Requirement → Starting at the top of the entries, restate word for word each line up to and including the one with "nr = np.random.default_rng(11)".

Information supplied →
——————

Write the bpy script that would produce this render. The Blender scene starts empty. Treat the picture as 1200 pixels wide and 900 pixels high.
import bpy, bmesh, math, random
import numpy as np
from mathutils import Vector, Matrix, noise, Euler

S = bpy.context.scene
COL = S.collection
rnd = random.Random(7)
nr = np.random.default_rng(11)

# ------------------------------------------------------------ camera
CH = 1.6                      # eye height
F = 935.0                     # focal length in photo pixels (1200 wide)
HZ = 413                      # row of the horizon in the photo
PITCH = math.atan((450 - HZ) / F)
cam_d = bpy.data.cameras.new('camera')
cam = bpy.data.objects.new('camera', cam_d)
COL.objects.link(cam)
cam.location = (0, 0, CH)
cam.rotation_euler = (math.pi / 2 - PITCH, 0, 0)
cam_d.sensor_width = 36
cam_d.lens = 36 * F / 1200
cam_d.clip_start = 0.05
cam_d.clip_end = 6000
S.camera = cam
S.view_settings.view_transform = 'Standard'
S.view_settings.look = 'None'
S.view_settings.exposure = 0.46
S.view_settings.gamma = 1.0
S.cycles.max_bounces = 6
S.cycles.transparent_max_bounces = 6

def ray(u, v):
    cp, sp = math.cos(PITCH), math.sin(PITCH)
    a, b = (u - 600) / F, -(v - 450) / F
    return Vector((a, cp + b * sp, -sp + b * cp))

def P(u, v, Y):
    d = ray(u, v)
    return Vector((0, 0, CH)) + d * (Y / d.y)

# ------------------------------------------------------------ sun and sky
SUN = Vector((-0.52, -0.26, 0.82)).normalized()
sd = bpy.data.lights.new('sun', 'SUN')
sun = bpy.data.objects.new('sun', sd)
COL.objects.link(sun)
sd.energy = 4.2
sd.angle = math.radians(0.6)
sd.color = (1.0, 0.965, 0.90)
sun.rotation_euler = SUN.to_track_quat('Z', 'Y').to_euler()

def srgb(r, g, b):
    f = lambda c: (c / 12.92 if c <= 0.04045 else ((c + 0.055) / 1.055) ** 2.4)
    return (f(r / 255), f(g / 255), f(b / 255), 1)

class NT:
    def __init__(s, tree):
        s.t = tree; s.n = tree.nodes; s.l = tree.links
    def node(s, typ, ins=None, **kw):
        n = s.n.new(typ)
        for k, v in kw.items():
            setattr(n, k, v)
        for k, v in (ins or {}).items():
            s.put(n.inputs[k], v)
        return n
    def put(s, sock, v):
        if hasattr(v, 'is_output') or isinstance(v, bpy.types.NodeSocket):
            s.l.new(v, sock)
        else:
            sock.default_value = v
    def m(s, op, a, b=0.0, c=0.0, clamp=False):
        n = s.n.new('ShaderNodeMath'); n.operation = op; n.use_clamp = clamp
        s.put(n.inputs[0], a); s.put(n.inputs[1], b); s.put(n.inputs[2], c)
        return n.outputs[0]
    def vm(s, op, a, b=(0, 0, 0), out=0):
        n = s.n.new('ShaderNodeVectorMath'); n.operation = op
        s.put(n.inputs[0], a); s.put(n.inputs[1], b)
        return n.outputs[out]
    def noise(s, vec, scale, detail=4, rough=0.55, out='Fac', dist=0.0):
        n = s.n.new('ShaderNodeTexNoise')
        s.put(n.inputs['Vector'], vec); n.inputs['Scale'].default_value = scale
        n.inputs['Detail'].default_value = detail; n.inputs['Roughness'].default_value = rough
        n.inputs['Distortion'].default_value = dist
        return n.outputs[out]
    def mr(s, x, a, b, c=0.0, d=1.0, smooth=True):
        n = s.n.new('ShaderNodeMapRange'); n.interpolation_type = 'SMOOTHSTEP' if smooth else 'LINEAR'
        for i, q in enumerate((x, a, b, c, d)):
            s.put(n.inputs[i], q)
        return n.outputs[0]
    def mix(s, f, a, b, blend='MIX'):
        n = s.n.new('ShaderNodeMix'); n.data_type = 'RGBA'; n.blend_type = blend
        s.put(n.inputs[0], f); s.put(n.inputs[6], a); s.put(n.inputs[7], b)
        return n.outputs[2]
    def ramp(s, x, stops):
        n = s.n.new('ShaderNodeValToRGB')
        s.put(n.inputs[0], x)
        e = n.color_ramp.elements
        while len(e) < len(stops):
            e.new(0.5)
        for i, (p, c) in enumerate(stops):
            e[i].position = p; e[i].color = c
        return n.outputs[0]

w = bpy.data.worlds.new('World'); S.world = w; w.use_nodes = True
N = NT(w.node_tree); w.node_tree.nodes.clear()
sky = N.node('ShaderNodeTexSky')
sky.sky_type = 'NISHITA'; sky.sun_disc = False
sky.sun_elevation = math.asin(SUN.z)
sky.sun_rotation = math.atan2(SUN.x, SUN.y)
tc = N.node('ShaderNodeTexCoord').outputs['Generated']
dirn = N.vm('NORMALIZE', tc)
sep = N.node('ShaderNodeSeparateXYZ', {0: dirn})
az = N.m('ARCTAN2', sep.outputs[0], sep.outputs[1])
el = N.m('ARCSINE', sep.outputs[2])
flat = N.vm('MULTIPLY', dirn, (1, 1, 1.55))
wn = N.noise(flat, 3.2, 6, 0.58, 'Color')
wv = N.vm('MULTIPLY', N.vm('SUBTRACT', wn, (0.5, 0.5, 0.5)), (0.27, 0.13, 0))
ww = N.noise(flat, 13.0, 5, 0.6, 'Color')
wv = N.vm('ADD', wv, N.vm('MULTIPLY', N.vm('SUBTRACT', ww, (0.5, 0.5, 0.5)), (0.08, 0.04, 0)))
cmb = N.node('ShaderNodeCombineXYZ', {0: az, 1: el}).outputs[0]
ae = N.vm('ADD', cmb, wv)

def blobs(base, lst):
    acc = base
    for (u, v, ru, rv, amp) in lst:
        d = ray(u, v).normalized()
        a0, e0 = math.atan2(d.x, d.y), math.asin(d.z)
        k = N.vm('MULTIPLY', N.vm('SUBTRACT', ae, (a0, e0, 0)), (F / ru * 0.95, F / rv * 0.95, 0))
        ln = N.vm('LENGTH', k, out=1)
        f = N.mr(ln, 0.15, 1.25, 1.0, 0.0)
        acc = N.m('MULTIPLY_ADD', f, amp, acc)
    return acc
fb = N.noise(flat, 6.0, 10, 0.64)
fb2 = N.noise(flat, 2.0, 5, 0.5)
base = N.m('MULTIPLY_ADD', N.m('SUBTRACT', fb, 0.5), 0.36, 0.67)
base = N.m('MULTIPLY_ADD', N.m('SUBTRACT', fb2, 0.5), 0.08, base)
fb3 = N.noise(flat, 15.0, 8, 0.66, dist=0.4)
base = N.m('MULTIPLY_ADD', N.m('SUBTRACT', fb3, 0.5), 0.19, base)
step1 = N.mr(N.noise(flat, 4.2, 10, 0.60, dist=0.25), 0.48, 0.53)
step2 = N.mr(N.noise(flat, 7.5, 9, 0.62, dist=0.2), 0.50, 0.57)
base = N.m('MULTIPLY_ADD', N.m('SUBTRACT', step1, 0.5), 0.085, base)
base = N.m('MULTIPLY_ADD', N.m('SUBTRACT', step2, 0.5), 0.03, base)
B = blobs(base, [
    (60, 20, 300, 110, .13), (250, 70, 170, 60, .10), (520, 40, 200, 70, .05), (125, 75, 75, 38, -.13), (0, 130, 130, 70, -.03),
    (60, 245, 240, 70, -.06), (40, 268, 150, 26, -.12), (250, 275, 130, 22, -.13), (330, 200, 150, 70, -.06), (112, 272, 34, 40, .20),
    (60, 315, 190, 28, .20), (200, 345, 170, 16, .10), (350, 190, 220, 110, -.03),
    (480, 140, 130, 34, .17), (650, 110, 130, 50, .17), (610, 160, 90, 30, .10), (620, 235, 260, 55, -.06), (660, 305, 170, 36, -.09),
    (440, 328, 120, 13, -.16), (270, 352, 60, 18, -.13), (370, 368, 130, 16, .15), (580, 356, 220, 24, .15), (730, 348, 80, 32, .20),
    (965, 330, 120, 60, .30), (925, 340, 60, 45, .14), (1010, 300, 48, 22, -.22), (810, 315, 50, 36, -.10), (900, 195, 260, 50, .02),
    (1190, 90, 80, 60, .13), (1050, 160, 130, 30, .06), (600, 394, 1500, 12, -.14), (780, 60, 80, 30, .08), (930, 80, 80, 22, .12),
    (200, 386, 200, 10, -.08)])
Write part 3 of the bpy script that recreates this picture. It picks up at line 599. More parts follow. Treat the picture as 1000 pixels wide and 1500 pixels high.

——————

Solution →
Write the bpy script that would produce this render. The Blender scene starts empty. Treat the picture as 1200 pixels wide and 900 pixels high.
import bpy, bmesh, math, random
import numpy as np
from mathutils import Vector, Matrix, noise, Euler

S = bpy.context.scene
COL = S.collection
rnd = random.Random(7)
nr = np.random.default_rng(11)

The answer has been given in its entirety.